Rocky, bist du eigentlich noch nie erwischt worden?

Rocky: Nie so richtig. Zweimal war die Polizei bei mir zuhause. Das war schon ein Schock. Aber eigentlich hatte ich bis jetzt immer Glück. Es macht mir auch nichts aus, wenn ich mal die Beine in die Hand nehmen muss. Das sind Aktionen, an die ich mich auch noch in zehn Jahren erinnern werde.

Mit dem Sprühen will ich natürlich auch provozieren. Das geht gegen diese ganzen Spießer, die mit ihrem Geld und ihrer Karriere angeben wollen. Wenn ich die morgens in der Stadt sehe, weiß ich: Der musste um zehn im Bett sein, um früh arbeiten zu gehen. Und ich war die ganze Nacht frei und hatte mein Abenteuer.

Axel, wenn du das so hörst, fehlt dir nicht was beim legalen Sprühen?

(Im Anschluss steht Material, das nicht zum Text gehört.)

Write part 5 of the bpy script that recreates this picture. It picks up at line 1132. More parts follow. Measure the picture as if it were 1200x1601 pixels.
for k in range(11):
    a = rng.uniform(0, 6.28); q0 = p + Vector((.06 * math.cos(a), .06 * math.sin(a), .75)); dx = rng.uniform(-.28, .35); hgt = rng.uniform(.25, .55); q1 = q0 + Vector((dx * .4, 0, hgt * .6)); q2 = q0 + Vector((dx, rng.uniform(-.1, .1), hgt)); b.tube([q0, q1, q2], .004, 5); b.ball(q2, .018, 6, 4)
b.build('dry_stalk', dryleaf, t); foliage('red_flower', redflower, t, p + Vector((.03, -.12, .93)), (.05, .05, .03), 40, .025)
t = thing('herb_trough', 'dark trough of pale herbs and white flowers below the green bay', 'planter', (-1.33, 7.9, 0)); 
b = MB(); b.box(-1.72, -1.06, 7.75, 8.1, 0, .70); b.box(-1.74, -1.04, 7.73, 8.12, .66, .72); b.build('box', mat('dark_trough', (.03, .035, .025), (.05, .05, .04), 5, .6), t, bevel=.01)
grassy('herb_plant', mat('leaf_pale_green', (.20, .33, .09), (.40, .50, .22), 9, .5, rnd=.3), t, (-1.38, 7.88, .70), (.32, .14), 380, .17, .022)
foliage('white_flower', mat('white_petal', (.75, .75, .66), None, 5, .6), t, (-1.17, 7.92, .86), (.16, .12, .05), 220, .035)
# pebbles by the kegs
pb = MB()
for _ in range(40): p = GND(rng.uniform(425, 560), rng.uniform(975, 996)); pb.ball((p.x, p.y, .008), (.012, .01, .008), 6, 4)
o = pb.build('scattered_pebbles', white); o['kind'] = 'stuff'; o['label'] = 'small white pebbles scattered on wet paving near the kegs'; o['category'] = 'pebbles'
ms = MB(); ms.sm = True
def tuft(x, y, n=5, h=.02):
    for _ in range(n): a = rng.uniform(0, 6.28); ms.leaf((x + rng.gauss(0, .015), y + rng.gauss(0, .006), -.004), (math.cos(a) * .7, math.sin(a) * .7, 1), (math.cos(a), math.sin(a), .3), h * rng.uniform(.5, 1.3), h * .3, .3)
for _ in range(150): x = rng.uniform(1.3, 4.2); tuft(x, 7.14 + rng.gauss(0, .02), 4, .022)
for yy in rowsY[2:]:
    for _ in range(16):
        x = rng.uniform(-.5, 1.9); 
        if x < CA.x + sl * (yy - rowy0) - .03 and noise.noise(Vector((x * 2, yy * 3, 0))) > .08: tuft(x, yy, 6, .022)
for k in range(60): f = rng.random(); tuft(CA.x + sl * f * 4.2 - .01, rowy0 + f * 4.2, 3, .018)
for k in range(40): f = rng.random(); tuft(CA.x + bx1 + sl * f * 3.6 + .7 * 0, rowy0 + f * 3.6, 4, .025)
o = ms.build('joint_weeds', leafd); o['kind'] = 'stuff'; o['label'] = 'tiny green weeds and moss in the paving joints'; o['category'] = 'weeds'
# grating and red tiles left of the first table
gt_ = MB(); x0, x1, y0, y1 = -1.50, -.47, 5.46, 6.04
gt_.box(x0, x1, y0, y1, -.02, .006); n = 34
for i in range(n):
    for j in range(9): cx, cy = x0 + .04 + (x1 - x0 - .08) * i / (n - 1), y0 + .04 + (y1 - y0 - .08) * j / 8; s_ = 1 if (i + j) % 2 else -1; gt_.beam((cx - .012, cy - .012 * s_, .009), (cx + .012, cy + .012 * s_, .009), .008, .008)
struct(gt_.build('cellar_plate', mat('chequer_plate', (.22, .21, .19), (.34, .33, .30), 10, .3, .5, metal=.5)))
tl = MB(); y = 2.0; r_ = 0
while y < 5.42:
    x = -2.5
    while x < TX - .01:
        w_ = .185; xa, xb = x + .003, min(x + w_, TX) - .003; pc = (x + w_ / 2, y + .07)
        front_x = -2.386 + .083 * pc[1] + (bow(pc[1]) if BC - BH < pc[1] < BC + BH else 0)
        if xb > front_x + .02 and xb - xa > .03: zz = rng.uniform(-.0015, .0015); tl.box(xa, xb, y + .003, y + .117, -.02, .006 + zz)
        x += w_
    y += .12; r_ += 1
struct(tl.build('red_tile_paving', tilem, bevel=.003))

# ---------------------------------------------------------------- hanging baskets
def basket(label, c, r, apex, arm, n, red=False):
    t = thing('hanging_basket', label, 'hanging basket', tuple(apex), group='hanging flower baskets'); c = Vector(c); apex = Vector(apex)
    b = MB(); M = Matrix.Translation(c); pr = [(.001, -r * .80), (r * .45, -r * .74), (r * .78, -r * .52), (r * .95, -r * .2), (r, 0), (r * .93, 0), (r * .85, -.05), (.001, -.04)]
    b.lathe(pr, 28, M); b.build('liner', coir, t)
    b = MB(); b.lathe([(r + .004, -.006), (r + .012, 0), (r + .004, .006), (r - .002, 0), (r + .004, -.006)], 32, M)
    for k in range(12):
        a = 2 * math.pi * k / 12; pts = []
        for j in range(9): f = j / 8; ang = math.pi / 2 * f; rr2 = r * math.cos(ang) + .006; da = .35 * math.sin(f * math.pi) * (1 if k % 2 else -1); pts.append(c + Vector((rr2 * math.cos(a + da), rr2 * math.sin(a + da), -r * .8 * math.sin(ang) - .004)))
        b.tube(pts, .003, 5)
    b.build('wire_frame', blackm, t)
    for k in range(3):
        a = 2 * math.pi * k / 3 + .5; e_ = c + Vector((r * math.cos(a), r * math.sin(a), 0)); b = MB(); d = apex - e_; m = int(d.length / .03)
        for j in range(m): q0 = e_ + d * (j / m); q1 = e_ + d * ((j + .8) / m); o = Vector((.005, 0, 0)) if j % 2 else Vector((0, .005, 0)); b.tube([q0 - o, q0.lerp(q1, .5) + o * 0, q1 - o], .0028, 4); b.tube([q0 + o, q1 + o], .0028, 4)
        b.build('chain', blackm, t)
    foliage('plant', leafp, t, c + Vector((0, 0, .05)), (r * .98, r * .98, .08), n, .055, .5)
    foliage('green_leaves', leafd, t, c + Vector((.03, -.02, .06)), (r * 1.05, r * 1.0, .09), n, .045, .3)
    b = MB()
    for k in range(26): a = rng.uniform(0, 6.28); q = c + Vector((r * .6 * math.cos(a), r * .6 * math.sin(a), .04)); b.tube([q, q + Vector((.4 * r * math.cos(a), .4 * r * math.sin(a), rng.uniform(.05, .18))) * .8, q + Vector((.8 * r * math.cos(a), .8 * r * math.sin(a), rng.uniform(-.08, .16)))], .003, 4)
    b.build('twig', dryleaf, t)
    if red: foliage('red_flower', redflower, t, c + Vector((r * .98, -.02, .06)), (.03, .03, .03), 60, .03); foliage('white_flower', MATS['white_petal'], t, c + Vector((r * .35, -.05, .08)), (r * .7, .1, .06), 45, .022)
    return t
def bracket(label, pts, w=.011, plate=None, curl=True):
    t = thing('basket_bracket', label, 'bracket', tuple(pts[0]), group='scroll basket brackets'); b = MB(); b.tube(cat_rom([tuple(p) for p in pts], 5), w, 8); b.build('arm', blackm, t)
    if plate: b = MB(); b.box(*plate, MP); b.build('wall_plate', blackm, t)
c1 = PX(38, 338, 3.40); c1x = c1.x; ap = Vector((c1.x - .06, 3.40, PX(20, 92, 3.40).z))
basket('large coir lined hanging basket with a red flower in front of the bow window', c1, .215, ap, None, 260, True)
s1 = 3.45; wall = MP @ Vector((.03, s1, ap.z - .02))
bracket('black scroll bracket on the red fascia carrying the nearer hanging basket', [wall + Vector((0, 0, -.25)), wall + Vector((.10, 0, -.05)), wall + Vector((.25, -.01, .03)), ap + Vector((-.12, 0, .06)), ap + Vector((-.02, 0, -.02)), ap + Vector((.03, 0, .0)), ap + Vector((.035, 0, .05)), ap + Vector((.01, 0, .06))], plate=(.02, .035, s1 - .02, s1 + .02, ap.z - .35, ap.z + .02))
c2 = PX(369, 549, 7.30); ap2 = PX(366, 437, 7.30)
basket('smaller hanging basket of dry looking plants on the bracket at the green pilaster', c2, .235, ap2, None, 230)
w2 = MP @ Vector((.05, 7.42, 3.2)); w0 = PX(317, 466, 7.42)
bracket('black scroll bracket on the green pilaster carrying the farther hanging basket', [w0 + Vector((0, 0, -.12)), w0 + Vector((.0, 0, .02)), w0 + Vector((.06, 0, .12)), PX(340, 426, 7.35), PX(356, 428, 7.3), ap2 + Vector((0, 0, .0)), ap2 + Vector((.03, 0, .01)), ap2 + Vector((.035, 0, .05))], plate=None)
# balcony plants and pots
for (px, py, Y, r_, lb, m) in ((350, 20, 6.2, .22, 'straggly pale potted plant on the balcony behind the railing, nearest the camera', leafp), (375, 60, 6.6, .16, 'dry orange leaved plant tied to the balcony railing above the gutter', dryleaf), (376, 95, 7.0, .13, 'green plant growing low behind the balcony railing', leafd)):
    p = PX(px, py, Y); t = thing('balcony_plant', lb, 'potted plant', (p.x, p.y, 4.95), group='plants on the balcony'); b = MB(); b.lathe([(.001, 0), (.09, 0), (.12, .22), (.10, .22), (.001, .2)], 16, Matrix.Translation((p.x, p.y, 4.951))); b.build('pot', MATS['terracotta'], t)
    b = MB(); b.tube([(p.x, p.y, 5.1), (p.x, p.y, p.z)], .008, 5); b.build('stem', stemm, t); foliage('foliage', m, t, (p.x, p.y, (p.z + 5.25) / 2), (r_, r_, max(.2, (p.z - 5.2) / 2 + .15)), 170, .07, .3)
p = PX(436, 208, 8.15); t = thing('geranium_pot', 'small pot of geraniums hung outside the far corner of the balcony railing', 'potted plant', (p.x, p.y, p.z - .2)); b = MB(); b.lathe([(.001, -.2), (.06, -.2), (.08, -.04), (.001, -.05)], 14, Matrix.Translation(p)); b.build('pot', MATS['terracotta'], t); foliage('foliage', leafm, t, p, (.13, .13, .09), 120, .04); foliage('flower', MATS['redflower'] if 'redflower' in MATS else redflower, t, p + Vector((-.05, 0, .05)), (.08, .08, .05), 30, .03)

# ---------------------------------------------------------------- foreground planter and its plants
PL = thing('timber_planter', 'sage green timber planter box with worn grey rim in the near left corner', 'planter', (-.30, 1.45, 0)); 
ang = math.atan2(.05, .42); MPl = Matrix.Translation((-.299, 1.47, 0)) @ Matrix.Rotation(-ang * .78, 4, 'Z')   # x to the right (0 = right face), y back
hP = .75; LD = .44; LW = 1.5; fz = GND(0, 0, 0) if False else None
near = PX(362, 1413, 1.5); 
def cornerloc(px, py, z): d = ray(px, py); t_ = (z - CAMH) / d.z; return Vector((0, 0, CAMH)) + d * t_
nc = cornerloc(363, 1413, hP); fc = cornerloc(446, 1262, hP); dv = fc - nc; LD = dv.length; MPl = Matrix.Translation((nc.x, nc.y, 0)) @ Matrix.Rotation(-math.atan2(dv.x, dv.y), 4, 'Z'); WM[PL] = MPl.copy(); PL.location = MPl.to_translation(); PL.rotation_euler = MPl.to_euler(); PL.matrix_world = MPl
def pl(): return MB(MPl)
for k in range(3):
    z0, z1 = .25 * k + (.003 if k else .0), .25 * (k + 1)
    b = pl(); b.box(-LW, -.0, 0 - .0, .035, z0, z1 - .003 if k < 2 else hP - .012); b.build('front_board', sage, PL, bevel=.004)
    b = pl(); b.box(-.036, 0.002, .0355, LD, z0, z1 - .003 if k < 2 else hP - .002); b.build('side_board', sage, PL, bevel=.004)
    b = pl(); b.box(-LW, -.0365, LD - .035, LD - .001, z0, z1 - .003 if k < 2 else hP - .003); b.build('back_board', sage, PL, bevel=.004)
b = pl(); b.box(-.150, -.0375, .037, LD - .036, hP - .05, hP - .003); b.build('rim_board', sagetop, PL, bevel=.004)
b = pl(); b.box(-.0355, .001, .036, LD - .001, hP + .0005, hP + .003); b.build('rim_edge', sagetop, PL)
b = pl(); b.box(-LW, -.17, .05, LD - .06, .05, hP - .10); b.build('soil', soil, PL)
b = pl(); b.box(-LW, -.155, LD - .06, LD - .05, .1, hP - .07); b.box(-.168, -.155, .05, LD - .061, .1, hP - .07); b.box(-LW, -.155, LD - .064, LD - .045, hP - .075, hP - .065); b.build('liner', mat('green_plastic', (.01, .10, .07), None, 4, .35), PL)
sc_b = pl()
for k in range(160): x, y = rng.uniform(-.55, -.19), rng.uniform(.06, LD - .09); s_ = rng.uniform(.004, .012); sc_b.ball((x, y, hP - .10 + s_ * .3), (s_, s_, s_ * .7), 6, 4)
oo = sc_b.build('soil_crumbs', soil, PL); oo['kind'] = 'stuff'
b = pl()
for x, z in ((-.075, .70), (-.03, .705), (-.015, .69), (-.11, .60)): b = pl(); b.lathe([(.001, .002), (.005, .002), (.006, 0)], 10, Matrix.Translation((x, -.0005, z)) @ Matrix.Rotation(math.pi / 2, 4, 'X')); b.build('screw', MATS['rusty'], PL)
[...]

Axel: Nein. Ich bin bekannt und habe mir einen Namen gemacht. Ich werde ja auch viel für Auftragsarbeiten gebucht. Wenn ich für mich sprühe, fühle ich mich auch an legalen Wänden frei. Schließlich bestimme ich wo’s beim Graffiti lang geht: die Farben, die Formen. Das macht Spaß. Schade nur, dass auf solchen Wänden die Arbeit nur kurz zu sehen ist. Das ist das Blödestes am legalen Sprühen. Wenn man bedenkt, dass man hunderte Euro für den Lack ausgibt und dann bleibt nur ein Foto.